R.S.O. 1990, c. H.8, s. 73 (1)*

* http://www.search.e-laws.gov.on.ca/e...tutes&context=
post #32 of 34
Quote:
Originally Posted by Abster2core View Post

You are partially correct. The word is can't. 78.1 *

However The Ontario Highway traffic Act also makes it illegal to drive a vehicle in which a GPS is attached to the windshield.

Equipment obstructing view Signs, objects, etc.

73. (1) No person shall drive a motor vehicle upon a highway,

(a) with any sign, poster or other non-transparent material or object placed on the windshield or on any window of such motor vehicle; or

(b) with any object placed in, hung on or attached to the motor vehicle, in a manner that will obstruct the driver's view of the highway or any intersecting highway.

R.S.O. 1990, c. H.8, s. 73 (1)*

* http://www.search.e-laws.gov.on.ca/e...tutes&context=

The key phrase here is "in a manner that will obstruct the driver's view of the highway or any intersecting highway". I guess OPP can pull you over and charge you if you mounted one on the windshield but unless you mounted it straight ahead of you (doh!) and you can't see the road ahead clearly you will have a chance to fight it off in court (I doubt you even need a good lawyer). This is debatable. Nothing in this act says "illegal to drive a vehicle in which a GPS is attached to the windshield". I guess it is one of those grey area that the cops can use in their digression... but I doubt the cops and crown prosecutor will waste resources on this unless, as I have mentioned, you did something stupid.

Of course, I'm not a lawyer Take it as a grain of salt. If you are worry just get one of those dash mount kit.
post #33 of 34
Quote:
Originally Posted by QuadESL63 View Post

The key phrase here is "in a manner that will obstruct the driver's view of the highway or any intersecting highway". I guess OPP can pull you over and charge you if you mounted one on the windshield but unless you mounted it straight ahead of you (doh!) and you can't see the road ahead clearly you will have a chance to fight it off in court (I doubt you even need a good lawyer). This is debatable. Nothing in this act says "illegal to drive a vehicle in which a GPS is attached to the windshield". I guess it is one of those grey area that the cops can use in their digression... but I doubt the cops and crown prosecutor will waste resources on this unless, as I have mentioned, you did something stupid.

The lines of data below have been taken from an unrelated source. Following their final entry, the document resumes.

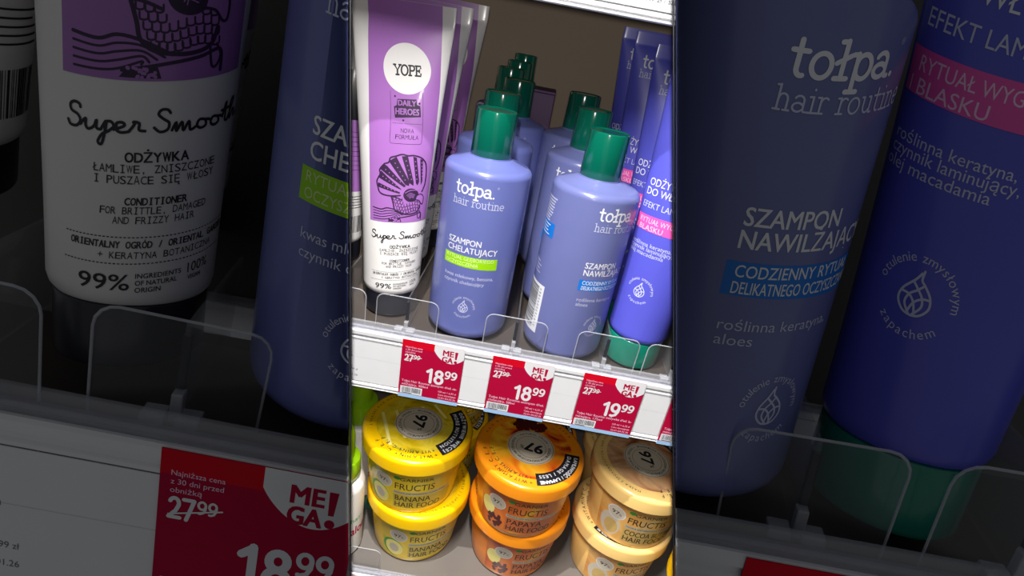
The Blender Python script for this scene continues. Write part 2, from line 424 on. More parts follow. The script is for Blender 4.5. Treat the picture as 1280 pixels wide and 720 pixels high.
# ------------------------------------------------------------------ squeeze bottles with green caps
BS = BottleSurface()
def bottle_body(parent, mat):
    bm = bmesh.new()
    prof = rounded(.032, 0, .1352, .009, .0055)
    prof = [(.0, .0015), (.016, .0012), (.0225, 0)] + prof[1:] + [(.0215, .1372), (.0175, .1388), (.0152, .1397), (.0148, .1412), (0, .1412)]
    lathe(bm, prof[1:-1], 72); return obj('body', bm, mat, parent)
def bottle_cap(parent):
    bm = bmesh.new()
    lathe(bm, [(.0120, .1405), (.0146, .1402), (.0150, .1408), (.0143, .1710), (.0141, .1719), (.0135, .1722), (.0128, .1716)], 56)
    c = obj('cap', bm, 'green_cap', parent); return c
def print_wordmark(a, x, y, w, xh, wt, m=0):
    slab(a, ['t', 'o', 'l/', 'p', 'a', '.'], x, y, w, xh, wt, m)
def shampoo_front(kind, parent, w=None):
    a = Art()
    print_wordmark(a, -.0196, .1176, .0297, .0062, .00125)
    a.text('®', .0104, .1245, .0016, m=1)
    slab(a, list('hair routine'), -.0208, .1094, .0384, .0041, .00052, 1)
    if kind == 'lime':
        a.text('SZAMPON', -.0202, .0806, .0046, .0255, bold=.012); a.text('CHELATUJĄCY', -.0202, .0745, .0046, .0385, bold=.012)
        a.text('kwas mlekowy, betaina,', -.0200, .0543, .0028, .0385, 1); a.text('czynnik chelatujący', -.0199, .0496, .0028, .0318, 1)
        emblem(a, -.0013, .0302, .0041, .0076, .0017, 1)
    else:
        a.text('SZAMPON', -.0206, .0812, .0046, .0256, bold=.012); a.text('NAWILŻAJĄCY', -.0206, .0755, .0046, .0385, bold=.012)
        a.text('roślinna keratyna,', -.0208, .0546, .0028, .0318, 1); a.text('aloes', -.0208, .0507, .0028, .0093, 1)
        emblem(a, -.0018, .0330, .0041, .0076, .0017, 1)
    fine = [(.0360+.0007*i, .0560-.0013*i) for i in range(18)]
    for x, y in fine: a.rect(.0392-.0003, .0425, y-.0002, y+.0001, 1)
    a.build('front_print', BS, ['white_ink', 'soft_ink'], parent, w)
    a = Art(); a.quad([(-.0222, .0636), (.0198, .0628), (.0194, .0717), (-.0222, .0722)], 0, 0, 16)
    if kind == 'lime':
        a.text('RYTUAŁ GŁĘBOKIEGO', -.0205, .0686, .0028, .0372, 1); a.text('OCZYSZCZENIA', -.0205, .0645, .0028, .0258, 1)
        a.build('lime_band', BS, ['lime_band', 'lime_ink'], parent, w)
    else:
        a.text('CODZIENNY RYTUAŁ', -.0198, .0683, .0031, .0352, 1, bold=.006); a.text('DELIKATNEGO OCZYSZCZANIA', -.0198, .0641, .0031, .0385, 1, bold=.006)
        a.build('blue_band', BS, ['blue_band', 'white_ink'], parent, w)
def shampoo_back(parent):
    a = Art(); r = random.Random(5)
    for i in range(9):
        y = .1222-.0021*i; a.rect(-.0845+.002*r.random(), -.0518-.0008*i-.003*r.random(), y-.0005, y+.0005, 2, 1)
    a.rect(-.088, -.0508, .0938, .1047, 1, 0)
    for i in range(4): a.rect(-.083, -.055-.004*r.random(), .1022-.0023*i, .1029-.0023*i, 0, 1)
    for i in range(4): a.rect(-.085, -.056-.005*r.random(), .0720-.0028*i, .0727-.0028*i, 2, 1)
    a.rect(-.0855, -.0476, .0158, .0562, 0, 0)
    a.barcode(-.083, -.0535, .0185, .0545, 3, 1, True)
    for i in range(13): a.text('5907500093884'[i], -.0500, .0205+.0026*i, .0022, m=3, rot=math.pi/2)
    return a.build('back_label', BS, ['label_white', 'blue_band', 'soft_ink', 'ink'], parent)
def make_bottle(kind, label, mat, group=None):
    t = thing('shampoo_bottle', label, 'bottle', mat, group)
    bottle_body(t, 'peri' if kind == 'lime' else 'grey_peri'); bottle_cap(t); shampoo_front(kind, part(t, 'body')); shampoo_back(part(t, 'body'))
    return t

# ------------------------------------------------------------------ tubes that stand on their caps
def tube_body(S, parent, mat, name='body'):
    bm = bmesh.new(); n = 64; rings = []
    zs = [S.hc, S.hc+.001, S.hc+.0025, S.hc+.005] + [S.hc+.005+(S.H-S.crimp-S.hc-.005)*(i/130) for i in range(1, 131)] + [S.H-S.crimp+.0006, S.H-.0003, S.H]
    for k, z in enumerate(zs):
        sh = [.84, .92, .97, 1.][k] if k < 4 else 1.
        a, b = S.a(z)*sh, S.b(z)*sh
        rings.append([bm.verts.new((a*math.cos(2*math.pi*i/n), b*math.sin(2*math.pi*i/n), z)) for i in range(n)])
    for p, q in zip(rings, rings[1:]):
        for i in range(n): bm.faces.new((p[i], p[(i+1) % n], q[(i+1) % n], q[i]))
    bm.faces.new(rings[0][::-1]); bm.faces.new(rings[-1])
    return obj(name, bm, mat, parent)
def tube_cap(S, parent, mat, k=.93):
    bm = bmesh.new(); r = S.r*k
    lathe(bm, rounded(r, 0, S.hc+.0006, .0022, .0008, 5), 56); return obj('cap', bm, mat, parent)
YS = TubeSurface(.0225, .0186, .2284, .0714, 1.4)
def yu(v): return float(np.interp(v, [.03, .05, .08, .146, .161, .187, .226], [.0105, .011, .0095, .0097, .0088, .0062, .0008]))
TILT = .06     # the label is glued a touch askew
def make_white_tube(label, mat, group=None):
    t = thing('conditioner_tube', label, 'tube', mat, group)
    tube_body(YS, t, 'white_tube'); tube_cap(YS, t, 'black_cap'); white_prints(part(t, 'body'))
    return t
def white_prints(t, w2=lambda u, v: (u, v)):
    a = Art(); v = []; f = []; ny, nx = 120, 20                                    # lilac panel
    for j in range(ny+1):
        z = .0792+(.2283-.0792)*j/ny
        l = float(np.interp(z, [.0792, .176, .2284], [-.0146, -.0204, -.0245])); r = float(np.interp(z, [.0792, .176, .2284], [.0325, .0300, .0262]))
        for i in range(nx+1): u = l+(r-l)*i/nx; v.append((u, min(.2283, z+TILT*u*(1-j/ny))))
    for j in range(ny):
        for i in range(nx): q = j*(nx+1)+i; f.append((q, q+1, q+nx+2, q+nx+1))
    a.add(v, f, 0, 0); a.build('lilac_panel', YS, ['purple'], t, w2)
    w = lambda u, v: w2(u+yu(v), v+TILT*(u+yu(v)-.004))
    a = Art(); a.disc(0, .1868, .0163, m=0, lev=1, n=64, rings=8)                    # round badge
    slab(a, list('YOPE'), -.0088, .1826, .0186, .0047, .0011, 1, 2); a.build('round_badge', YS, ['white_tube', 'ink'], t, w)
    a = Art()                                                                      # boxed claim
    x0, x1, y0, y1, rr = -.0117, .0107, .1372, .172, .0016
    a.stroke([(x0, y1), (x0, y0+rr)]+[(x0+rr-rr*math.cos(q), y0+rr-rr*math.sin(q)) for q in (.4, .8, 1.2)]+[(x0+rr, y0), (x1-rr, y0)]+[(x1-rr+rr*math.sin(q), y0+rr-rr*math.cos(q)) for q in (.4, .8, 1.2)]+[(x1, y0+rr), (x1, y1)], .00028, 0)
    blob = [(-.0068, .1672), (.0062, .1676), (.0066, .1640), (.0088, .1634), (.0094, .1560), (-.0086, .1546), (-.0094, .1620), (-.0074, .1630)]
    a.poly(blob, 0, 1); a.text('DAILY', -.0002, .1630, .0036, .0122, 1, .03, 'c', lev=2); a.text('HEROES', -.0001, .1571, .0041, .0162, 1, .03, 'c', lev=2)
    for sx, sy in ((-.0085, .1688), (.0083, .1650), (-.0028, .1532)): a.disc(sx, sy, .0008, m=0, lev=1, n=5, rings=1)
    for i in range(22): a.rect(-.0103+.00095*i, -.0103+.00095*i+.0006, .15085, .15125, 0)
    a.mono('NOWA', .0002, .1448, .0031, .0095); a.mono('FORMUŁA', .0002, .1404, .0031, .0165)
    a.build('claim_print', YS, ['plum_ink', 'purple'], t, w)
    bird(t, w2)
    a = Art(); script(a, -.0222, .0668, .0465)                                        # lower text block
    a.mono('ODŻYWKA', 0, .0591, .0025, .0158, bold=.022); a.mono('ŁAMLIWE, ZNISZCZONE', 0, .0563, .0021, .0315); a.mono('I PUSZĄCE SIĘ WŁOSY', 0, .0535, .0021, .0310)
    a.mono('CONDITIONER', 0, .0481, .0019, .0155, bold=.022); a.mono('FOR BRITTLE, DAMAGED', 0, .0457, .0019, .0272); a.mono('AND FRIZZY HAIR', 0, .0432, .0019, .0206)
    for yy in (.0395, .0325):
        for i in range(44): a.rect(-.0225+.00102*i, -.0225+.00102*i+.00062, yy, yy+.00026, 0)
    a.mono('ORIENTALNY OGRÓD / ORIENTAL GARDEN', .0012, .0368, .0018, .0440, bold=.02); a.mono('+ KERATYNA BOTANICZNA', .002, .0340, .0018, .0305)
    a.text('99%', -.0178, .0256, .0042, .0128, bold=.008)
    for i, s in enumerate(('INGREDIENTS', 'OF NATURAL', 'ORIGIN')): a.text(s, -.0036, .0287-.0019*i, .0013, .0011*len(s)*.95, bold=.01)
    a.text('100%', .0098, .0282, .0027, .0068); a.text('VEGAN', .0100, .0262, .0012, .0042, bold=.01)
    a.build('lower_print', YS, ['ink'], t, w)
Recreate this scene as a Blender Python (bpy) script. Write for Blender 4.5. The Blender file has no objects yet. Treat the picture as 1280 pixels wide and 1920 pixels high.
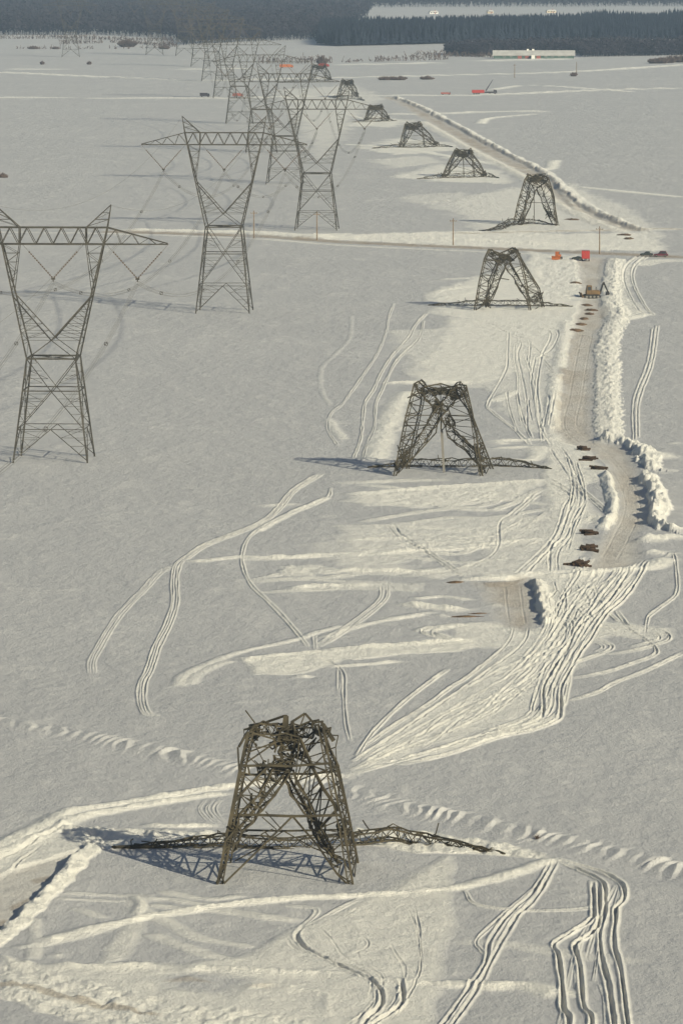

Of course, I'm not a lawyer Take it as a grain of salt. If you are worry just get one of those dash mount kit.

You didn't read the law properly.

It does say exactly that, i.e.,

"73. (1) No person shall drive a motor vehicle upon a highway,

(a) with any sign, poster or other non-transparent material or object placed on the windshield or on any window of such motor vehicle; [B][SIZE="2"] or

(b) with any object placed in, hung on or attached to the motor vehicle, in a manner that will obstruct the driver's view of the highway or any intersecting highway."

Part 'b' concerns objects not afixed to the windshield is a second condition.
post #34 of 34
Quote:
Originally Posted by melgross View Post

Is this surprising? It shouldn't be.

I seem to remember Tom Tom saying that it would ASSIST the GPS in the iPhone.

Either way Tom Tom is the biggest rip off/disappointment in terms of iPhone navigation. 2.5 stars vs 4 stars for Navigon (#4 grossing app...TomTom...#40).